Am reading the proof from here reproduced below:
Let $X$ be any real or complex Banach space of functions or equivalence classes of functions such that with $f\in X$ also $|f|\in X$ and $\||f|\| = \|f\|$ and let $\phi$ be a positive linear functional on $X$. It is easily seen that $|\phi(f)|\le 2\phi(|f|)$ for all $f\in X$.
Suppose that $\phi$ is unbounded. Then there exists a sequence $(f_n)\subset X$ with $\|f_n\|=1$ and $|\phi(f_n)|\ge 2\cdot 4^n$. Put $g_n := |f_n|\ge 0$. Then $\|g_n\|=1$ and $\phi(g_n)\ge 4^n$ for $n\in\mathbb N$. Define the function $h := \sum_{n=1}^\infty2^{-n}g_n\in X$. Then $h\ge 2^{-n}g_n$ for each $n\in\mathbb N$ and so $\phi(h)\ge 2^{-n}\phi(g_n)\ge 2^n$ for all $n\in\mathbb N$, which is impossible.
Question: Why do we have $h\ge 2^{-n}g_n$ for each $n\in \mathbb N$? This doesn't seem to follow from the assumptions made. Do we need $X$ to be an $L^p$ space with $1\leq p< \infty$?
It looks like we are using the property that if $f_n\geq 0$ for each $n$ and $f_n\to f$ with respect to $\|\cdot \|$ then $f\geq 0$. But why is this true?
Am I missing something? Thanks a lot for your help.
EDIT:
For the real case it seems that the natural requirement is to let $X$ be a Banach lattice . This will ensure that $|x|:=\sup\{x,-x\}\in X$ whenever $x\in X$, that $\||x|\| = \|x\|$, and that the positive cone $P := \{ x \in X : x\geq 0\}$ is closed (see here).

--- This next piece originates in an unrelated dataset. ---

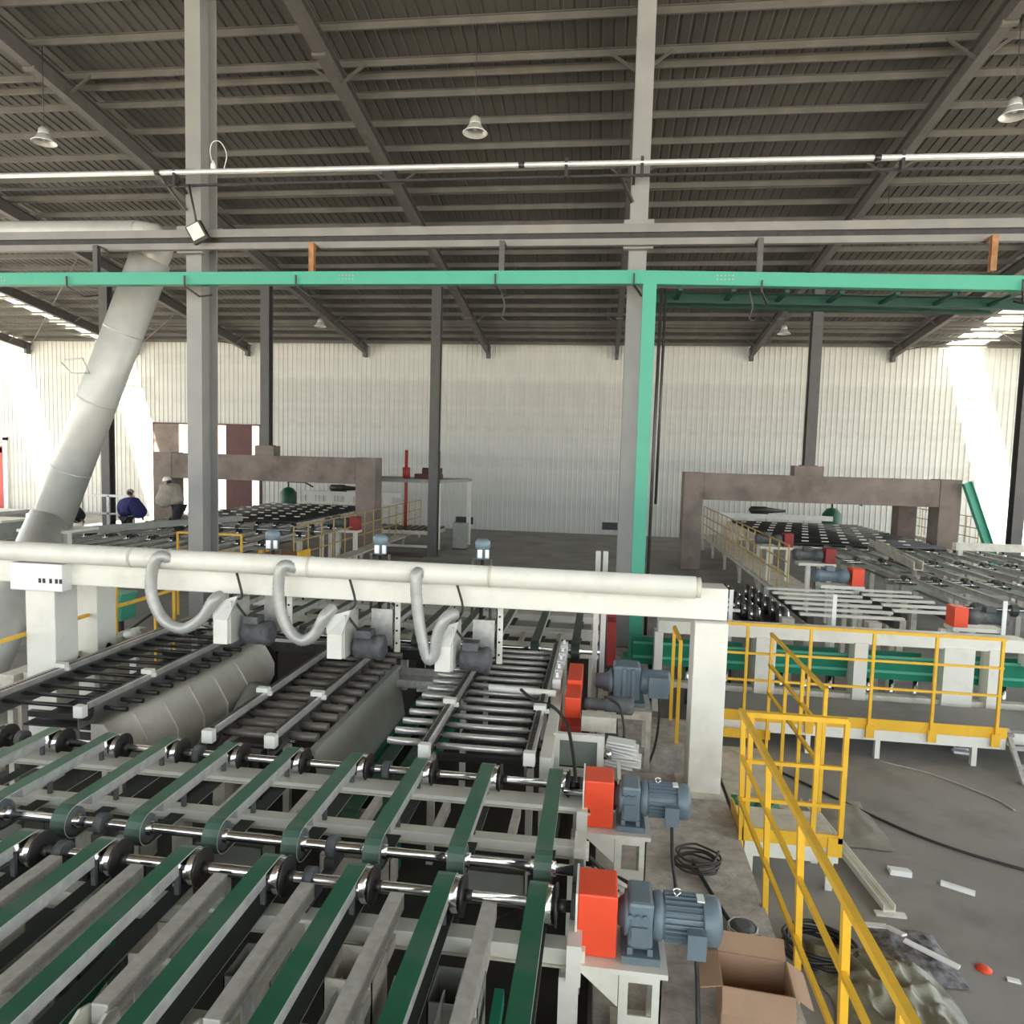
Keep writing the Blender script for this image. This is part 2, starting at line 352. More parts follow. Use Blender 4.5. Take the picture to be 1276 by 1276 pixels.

In the case where $X=L^p$ for some $1\leq p< \infty$ I believe we can argue as follows:
Choose a representative for $h$ and $\sum_{i=1}^n2^{-i}g_i$ for each $n$. Then $\sum_{i=1}^n2^{-i}g_i \to h$ in $L^p$ as $n\to \infty$. We can extract a subsequence $(n_k)$ with $\sum_{i=1}^{n_k}2^{-i}g_i \to h$ a.s. as $k\to \infty$. This implies that $h\ge 2^{-n}g_n$ a.s. for each $n\in \mathbb N$.